Sem deixar de reconhecer ao neo-realismo a importância que tem uma literatura de emergência, Artur Portela Filho – que é, com Alfredo Margarido, um dos introdutores em Portugal do Nouveau Roman, “o rasgão que permitirá à literatura portuguesa libertar-se da disciplina neo-realista” – não deixa de o criticar de forma contundente: “O neo-realismo apoderou-se da maioria das posições-chave da vida literária portuguesa: editoras, páginas literárias, júris. Aí exerce uma vigorosa pressão e organiza uma hierarquia de valores. Aí se negam ou se diminuem cuidadosamente sólidas figuras literárias que escapam à sua disciplina. O destino do escritor português é o neo-realismo ou o anonimato”.[3]
Dessa condenação ao quase desprezo pelas suas obras não se livraram, à época, figuras de proa da vida cultural portuguesa como Jorge de Sena ou Eduardo Lourenço. Ou até Ruben Andresen Leitão, que nos dá conta disso na sua autobiografia: “O Alentejo dava porcos e neo-realismo, e passados mais de vinte anos continuava ainda a dar porcos e neo-realismo, tal o atraso de subdesenvolvimento em que nos encontramos. A cobertura quase total, os críticos mais apaixonados, tudo que não estivesse na defesa do povo, era condenado. Eu estaria para sempre condenado – um apátrida das letras”.[4]
Alexandre O’Neill expressou de forma eloquente esta faceta irreverente do autor de A Torre de Barbela: “Ao coro de rãs, respondeu Ruben A. com algumas arreliantes dissonâncias, enfim, com o que nele era vivo pressentimento de que uma obra se faz a contrapeso do gosto mediano”.[5]

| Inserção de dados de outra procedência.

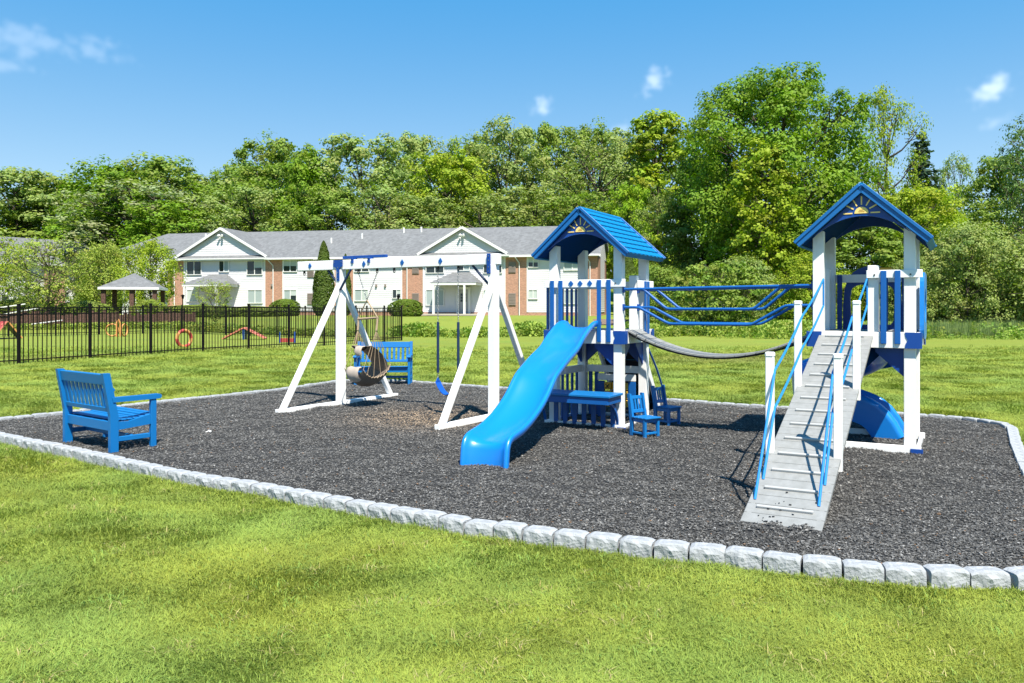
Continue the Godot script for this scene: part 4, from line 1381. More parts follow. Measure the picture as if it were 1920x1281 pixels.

Ruben A. não se livrou do rótulo de simpatizante monárquico, que de forma expedita lhe colaram para denegrir a sua imagem pública e apoucar o seu nome honrado. Como se não existissem monárquicos – como Carlos Malheiro Dias – bem mais livres e arejados nas ideias que certos republicanos que acabaram acomodados e até assimilados pelo Estado Novo. Assim se condenavam ao anonimato e reduziam ao nada nomes hoje consagrados da ficção portuguesa da época.
[1] Eduardo Lourenço, Heterodoxia, Lisboa, Assírio & Alvim, 1987, pp. 213-214.
[2] Carta de António de Oliveira Salazar ao ministro da Educação, in O Mundo de Ruben A., citada por José Carlos de Vasconcelos (Jornal de Letras, Artes e Ideias, n.º 1295, 20 de Maio de 2020, p. 3).
[3] Jornal de Letras e Artes, n.º 35, 06.06.1962, p. 9.
[4] Ruben A., O Mundo à Minha Procura, II. Lisboa, Parceria A. M. Pereira, 1966, p. 156.
[5] Alexandre O’Neill, citado por Guilherme d’ Oliveira Martins, “À procura do mundo” (Jornal de Letras, Artes e Ideias, n.º 1295, 20 de Maio de 2020, p. 11).